Her yıl aynı şarkının nakaratı gibi, yılda sadece bir kez kadınları hatırlayarak. Yaşasın, Kahrolsun, Kadınlara kalkan eller kırıla, ya da Sivereklilerin deyimiyle “puç” ola demekten öteye gidemiyoruz.
9 Mart günü aynı düzen içinde, kadınlar şiddete maruz kalacak. Siverekli bir kadın devletin verdiği üç beş kuruş yardımı alabilmek için kucağında bebeğiyle ya Sosyal yardımlaşama vakfının kapısında, ya da belediyenin beyaz masa kapısında boynunu bükecek. Devletin verdiği eğitim yardımını almak için PTT şubelerinin önünde saatlerce kuyrukta bekleyecek, bir lokma ekmek uğruna ırgat olarak tarlalarda çalışacak, ezilecek, ağlayacak bu acıları zorlukları sadece eğitimsiz kadınlar yaşamayacak en eğitimlisi bile gözyaşını içine akıtmak zorunda kalacak.
Dünyada binlerce kadın acı çekiyor.
Suriyeli bir anne, şarapnel parçasıyla kızıl kana boyanmış çocuğunun saçlarını okşarken feryadı, bulutları utandırıyor.
Bir kadın, hayatta kalabilme adına, küçük çocuğunu bir lokma ekmek uğruna bedenini satmak zorunda kalıyor.
Türkiye’de kadınların maruz kaldığı şiddet olaylarını bir yere bıraksak, bir yılda onlarca kadın öldürülüyor. Halimiz bu hal olduğu sürece kadınların çığlıkları sokaklarda önümüzdeki yılda yankılanacak.
Neresinden bakarsanız bakın 8 Mart Dünya Emekçi kadınlar gününün eğlenceye dönüştürülmesinin mantıklı bir yanının olmadığını sizde fark edeceksiniz.
Kadınları bir gün hatırlayıp, bir gün için etkinlikler düzenlemekle olmuyor. Yazımın üst kısmında da belirttiğim gibi; kadın ve erkeklerin eğitimiyle ancak şiddetin önüne geçe biliriz. Toplumsal eğitim ve duyarlılık sadece bir güne değil her güne sığdırılarak mutlu yarınlara ulaşılabilinir.
Kadına yönelik şiddete, baskıya dikkat çekmek için iki çırtık bir zılgıt yetmeyecek.
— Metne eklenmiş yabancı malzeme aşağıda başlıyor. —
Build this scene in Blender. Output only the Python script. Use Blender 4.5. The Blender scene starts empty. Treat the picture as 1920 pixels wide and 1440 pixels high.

Kadınlar her gün hatırlanıp sosyal yaşamları iyileştirilmediği sürece bu memlekete bahar çok geç gelecek.
Yaşamın birer gülü olan kadınlarımızın dallarında kırılmamaları umuduyla, sadece kadınlar için değil tüm insanlar için baharlı güzel günler diliyorum.